At the same time, these voters were asked about how they would vote “if there was a referendum on a United Ireland tomorrow”. A similar proportion – in this case 65 per cent – were all in favour, and this support was similarly strong across demographic and geographic divides.

Before there can be an honest conversation with unionists, Irish nationalists have to have one with themselves

Now, the intriguing question is this: if one of these attitudes is demonstrably virtue signalling, might this not be equally true of the other one? It’s hard to say.

With the language question, it’s very easy to measure the gap between what people say and what they do. Ending partition is a more complex proposition, and it is harder to define a living reality against which to measure the aspiration.

But it is worth remembering just how central the language was to modern Irish nationalism. For most of the revolutionaries who created the State, it was definitive. Ireland could not be a nation if it did not revive the language and it could not do this without being an independent state.

Neither of these things was really true – British prime minister David Lloyd George, a native Welsh speaker, needled Éamon de Valera by pointing out that his language was doing rather well within the United Kingdom. But they were passionately held beliefs nonetheless, and they had a huge bearing on Irish statehood.

And yet, when it comes down to it, most of us can’t be bothered. I wonder is there a language anywhere in the world for which a smaller proportion of those who can speak it actually do so? The last census counted 1.8 million people able to speak Irish, but only 74,000 who claimed to do so daily outside the education system.

Which shows a collective genius for cognitive dissonance. Hypocrisy is far too simple a term for how it works – the belief that Irish is extremely important to us is, for the most part, quite sincere. It just so happens that the belief that other people should be the ones to speak it is at least equally heartfelt.

At issue in all of this is the difference between what people want and what they think they ought to want. A United Ireland, like the Irish language now or like banning abortion in the 1980s, is something most people in the Republic feel they should desire. But does that make it a concrete goal?

I’m not sure it does. Polls have consistently shown that support for a United Ireland drops very sharply (perhaps by as much as half) if the question comes with a real world qualification, such as paying higher taxes to sustain it.

That seems to be a real passion killer. The lust for virtue does not outlast the glimpse of a price tag.

This is one of the reasons why there needs to be a calm, open, generous and above all honest discussion about the future of the island – not just between North and South but within the Republic.

Every society has huge gaps between its stated ideals and its daily realities.
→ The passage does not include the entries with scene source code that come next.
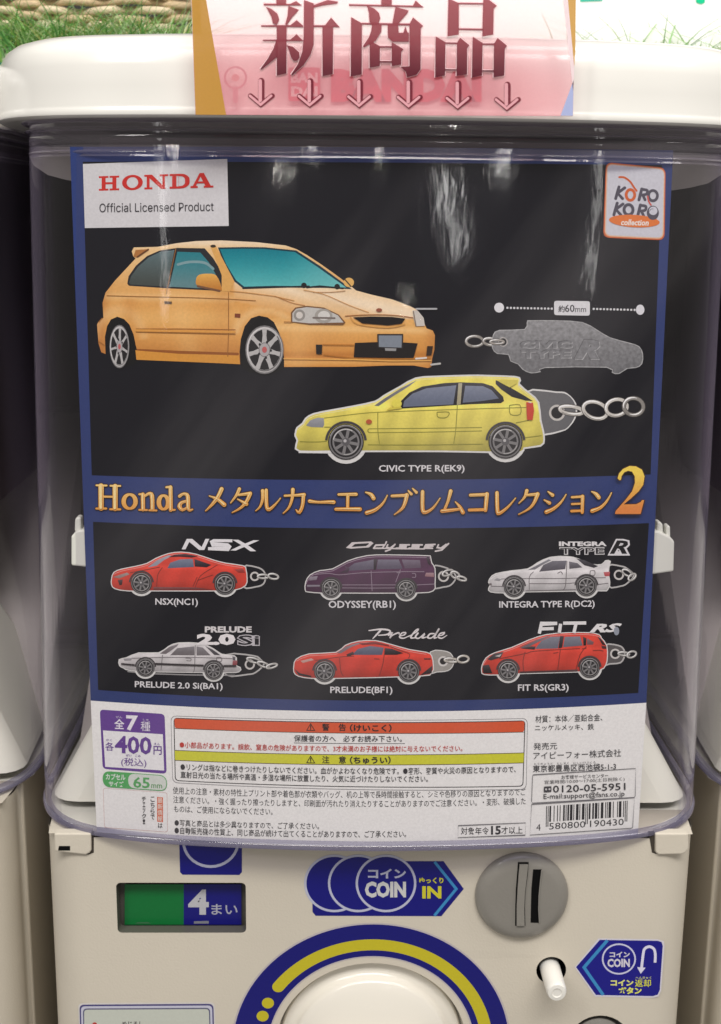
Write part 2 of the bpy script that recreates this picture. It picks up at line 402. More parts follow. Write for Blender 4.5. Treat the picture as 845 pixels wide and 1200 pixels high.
def machine(mx, my, main=True):
    root = empty('capsule_machine', (mx, my+.15, 0))
    off = lambda pts, z: [(mx+x, my+y, z) for x, y in pts]
    # ---- clear case
    hb, ht = .1665, .160
    def shell(ins):
        lv = []
        for t in (0, .33, .66, 1):
            z = CASE_B+.004+(EYE+.026-CASE_B-.004)*t; hw = hb+(ht-hb)*t
            lv.append(off(outline(hw, .30, -.004+.001*t, ins), z))
        return lv
    o = mobj('clear_case', *rings(shell(0)), CLEAR, root); weld(o); auto_smooth(o, 50)
    # thick bottom lip of the case
    lv = [off(outline(hb, .30, -.004, i), z) for i, z in ((0.003, CASE_B+.0030), (.0002, CASE_B+.0028), (-.0010, CASE_B+.0014), (-.0008, CASE_B), (.003, CASE_B))]
    o = mobj('case_lip', *rings(lv), RIMC, root); weld(o); auto_smooth(o, 60)
    # stepped clear collar under the lid
    prof = [(.003, .0225), (.0005, .0225), (-.0005, .0235), (-.0005, .0255), (.0012, .0262), (.0012, .0300), (-.0015, .0308), (-.0015, .0325), (.0005, .0332), (.0005, .0352), (-.0022, .0358), (-.0022, .0378)]
    prof = [(.003, .0215), (.0002, .0215)]
    for z_, h_, d_ in ((.0225, .0016, .0010), (.0262, .0046, .0006), (.0318, .0018, .0022), (.0352, .0026, .0034)):
        prof += [(.0006-d_*math.sin(pi*q_/8)**.6, z_+h_*(q_/8)) for q_ in range(9)]
    lv = [off(outline(ht, .30, -.003, i), EYE+z) for i, z in prof]
    o = mobj('case_collar', *rings(lv), COLLAR, root); weld(o); auto_smooth(o, 25)
    # ---- lid
    lh = .1775 if main else .166
    prof = [(.030, .0370), (.004, .0366), (.0008, .0368), (-.0005, .0376), (-.0008, .0390), (-.0002, .0402), (.0, .0412), (.0003, .0490), (.0008, .0570), (.0017, .0620), (.0040, .0658), (.0080, .0686), (.0140, .0704), (.030, .0716), (.065, .0721)]
    global LIDPROF; LIDPROF = prof
    lv = [off(outline(lh, .31, -.0105, i, 4, PROF_LID), EYE+z) for i, z in prof]
    o = mobj('lid', *rings(lv, True, True), LID, root); weld(o); auto_smooth(o, 40)
    # ---- inside: dark core, hopper
    v, f = box_geo(mx-.135, mx+.135, my+.10, my+.27, EYE-.16, EYE+.034)
    mobj('inner_core', v, f, DARK, root)
    zb = CASE_B-.002
    v = [(mx-.164, my+.05, zb), (mx-.155, my+.03, zb+.0005), (mx-.12, my+.014, zb), (mx+.12, my+.014, zb), (mx+.155, my+.03, zb+.0005), (mx+.164, my+.05, zb),
         (mx-.16, my+.28, zb), (mx+.16, my+.28, zb)]
    f = [(0, 1, 2, 3, 4, 5, 7, 6)]
    o = mobj('hopper_deck', v, f, HOPPER, root)
    # pale funnel mound: broad foot, narrowing upward behind the poster
    A = [(-.1605, .040, .003), (.1605, .040, .003), (.155, .17, .003), (-.155, .17, .003)]
    B = [(-.124, .060, .068), (.124, .060, .068), (.120, .16, .068), (-.120, .16, .068)]
    C_ = [(-.090, .085, .11), (.090, .085, .11), (.090, .14, .11), (-.090, .14, .11)]
    lv = [[(mx+x, my+y, CASE_B+z) for x, y, z in q] for q in (A, B, C_)]
    o = mobj('hopper', *rings(lv, True), HOPPER, root); weld(o); bevel(o, .012, 4); auto_smooth(o, 50)
    v = [(mx-.158, my+.10, CASE_B), (mx+.158, my+.10, CASE_B), (mx+.155, my+.20, CASE_B+.09), (mx-.155, my+.20, CASE_B+.09), (mx+.153, my+.28, CASE_B+.16), (mx-.153, my+.28, CASE_B+.16)]
    mobj('hopper_ramp', v, [(0, 1, 2, 3), (3, 2, 4, 5)], HOPR, root)
    v, f = box_geo(mx-.158, mx+.158, my+.285, my+.30, CASE_B, EYE+.036)
    mobj('case_back', v, f, DARK, root)
    for sx in (-1, 1):   # pale lid tongues hanging into the case
        pts = [(.108, .0268), (.153, .0268), (.157, .0255), (.158, .0225), (.156, .0185), (.150, .0145), (.142, .0125), (.134, .0112), (.108, .0108)]
        pts = [(sx*x, z) for x, z in pts]
        if sx < 0: pts = pts[::-1]
        V = [(mx+x, my+.05, EYE+z) for x, z in pts]+[(mx+x, my+.056, EYE+z) for x, z in pts]; n = len(pts)
        F = [tuple(range(n)), tuple(range(2*n-1, n-1, -1))]+[(i, (i+1) % n+0, (i+1) % n+n, i+n)[::-1] for i in range(n)]
        mobj('lid_tongue', V, F, HOPR, root)
    # ---- cabinet: box, and a door with rounded side edges in front of it
    zt, z0 = CASE_B-.0012, .012
    v, f = box_geo(mx-HB-.0012, mx+HB+.0012, my+FY+.030, my+.33, z0, zt-.001)
    o = mobj('cabinet', v, f, BEIGE, root); bevel(o, .0012, 2)
    return root

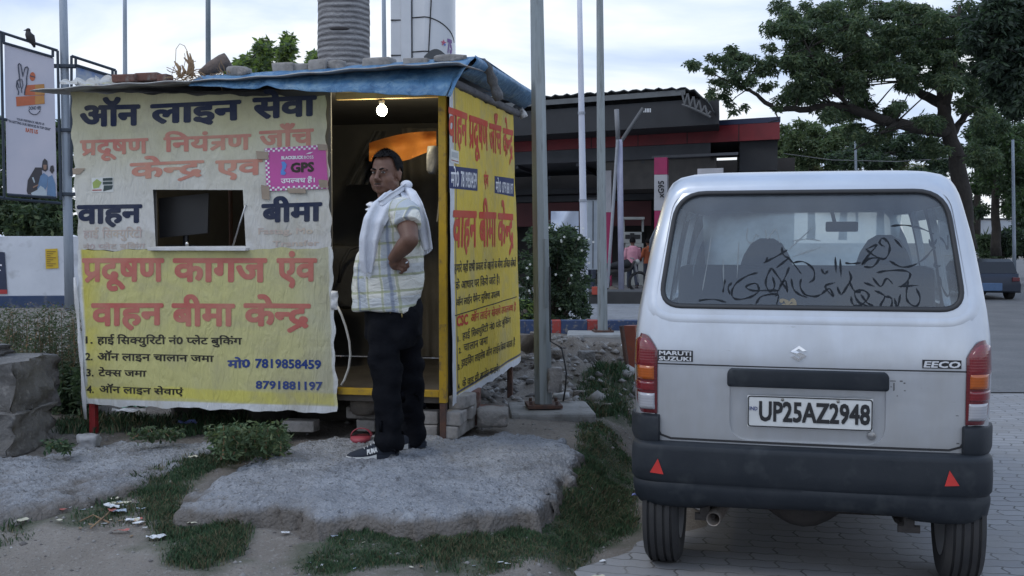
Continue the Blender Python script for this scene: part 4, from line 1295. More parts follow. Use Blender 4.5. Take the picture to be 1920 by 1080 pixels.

But, for all sorts of cultural, religious and historical reasons, the collective formerly known as Catholic Ireland is especially good, not just at living simultaneously in two worlds, but at keeping them well apart from each other.

Sooner or later, the world of fine aspiration has to be forced into contact with the world of concrete desires. Before there can be an honest conversation with unionists, Irish nationalists have to have one with themselves. Top of the agenda is to separate what they feel they must wish for from what they really, really, want.